Devoted to the Propagation and Defense of New Testament Christianity
January 16, 1969
NUMBER 36, PAGE 8c-9a

The Church, A Structure

Harold Turner

"And I also say unto thee, that thou art Peter, and upon this rock I will build my church; and the gates of Hades shall not prevail against it." (Matt. 16:18)

The above verse is quite familiar. It's probably quoted as much in sermons as any other verse and is certainly a significant statement in the teachings of the Lord. However, even though you've heard it much and have, no doubt, given it a lot of thought let's look at it once again. When Christ said, "I will build my church," exactly what did he say? If you would reword the sentence to mean basically the same thing, how would you do it? What would you say? How about something like this: "I will bring into existence my following," or maybe this: "I will create my assembly of people."

Now, if these paraphrases do not touch pretty close the idea involved, then I've missed the point. The figure of a building or structure of some kind is introduced in Matt. 16:18 relating in a very skillful way the relationship between the identity of Christ and his followers. The relationship is simply that of a foundation to a building, but we'll discuss that more in a moment.

All of us, I think, would respond correctly if asked what the church is. The church of the Lord is people that follow the Lord, but for some reason when we get the church (people) involved with the figure of a building, our thinking gets a little foggy. If the church is people and the building in Matt. 16:18 is the church, then it follows that the building in Matt. 16:18 is the people. The people are not in the building — the people are the building. Let's say it again. The people are not in the building; the people are the building.

Now when we view the building as one thing which was brought into existence on Pentecost, completed then and there and is that something or other that everyone from now on must get into, and the people who follow Christ as a second thing, something is wrong. The building of Matt. 16 was not started and completed on Pentecost. It was started but it is still being built until this day. Christians, saved people, the followers of Christ, are referred to as a structure; the church (people) is the structure and as long as people are being added to the saved you will have the structure being built. Christ simply said he would bring his following into existence.

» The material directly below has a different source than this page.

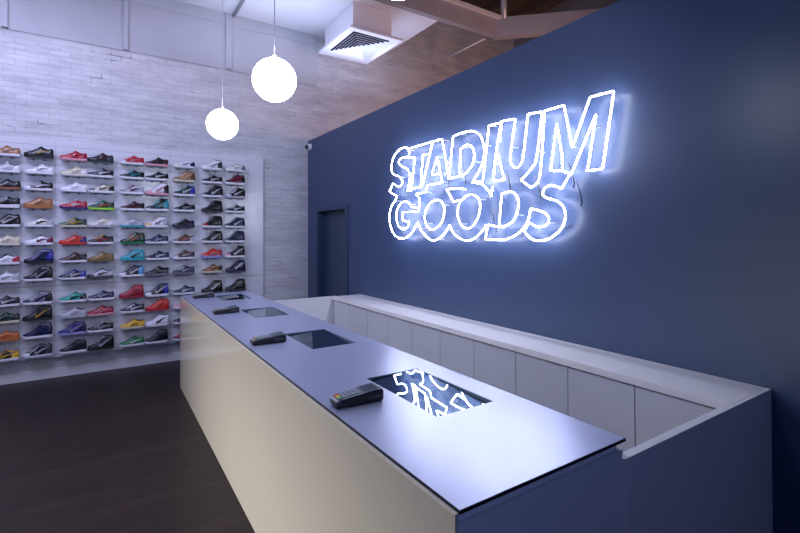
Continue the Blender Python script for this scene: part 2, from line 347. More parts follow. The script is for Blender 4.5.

The building of Matt. 16 was no more finished on Pentecost than was the family of God fully developed on that day or the kingdom filled to capacity with subjects. THE BUILDING IS THE PEOPLE!

Why the figure? In context the identity of Christ is being considered. After the truth that he is God's son is revealed, we have the statement in vs. 18. A foundation to a building is that which adds stability and strength to the structure. Without a good solid foundation no building is worth much. Now, when people follow Christ, what determines their stability? Well, stability in what sense? What makes their following Christ a wise thing — a good thing? What makes their hopes and dreams, in connection with him, other than empty and vain? The answer can only be found in his identity. If he be the Son of God then he can and will fulfill the promises to mankind he has made. If he isn't the Son of God, then his followers, considered as a structure, are built on quicksand.

Thus, to make the building one thing and the people something else ruins the beauty of what's being taught by the Lord. He's assuring us that our faith in him and our following after him are as stable as can be. The building (his followers) is not a rickety shambles but a solid, firm, well-founded structure which will stand the test of time.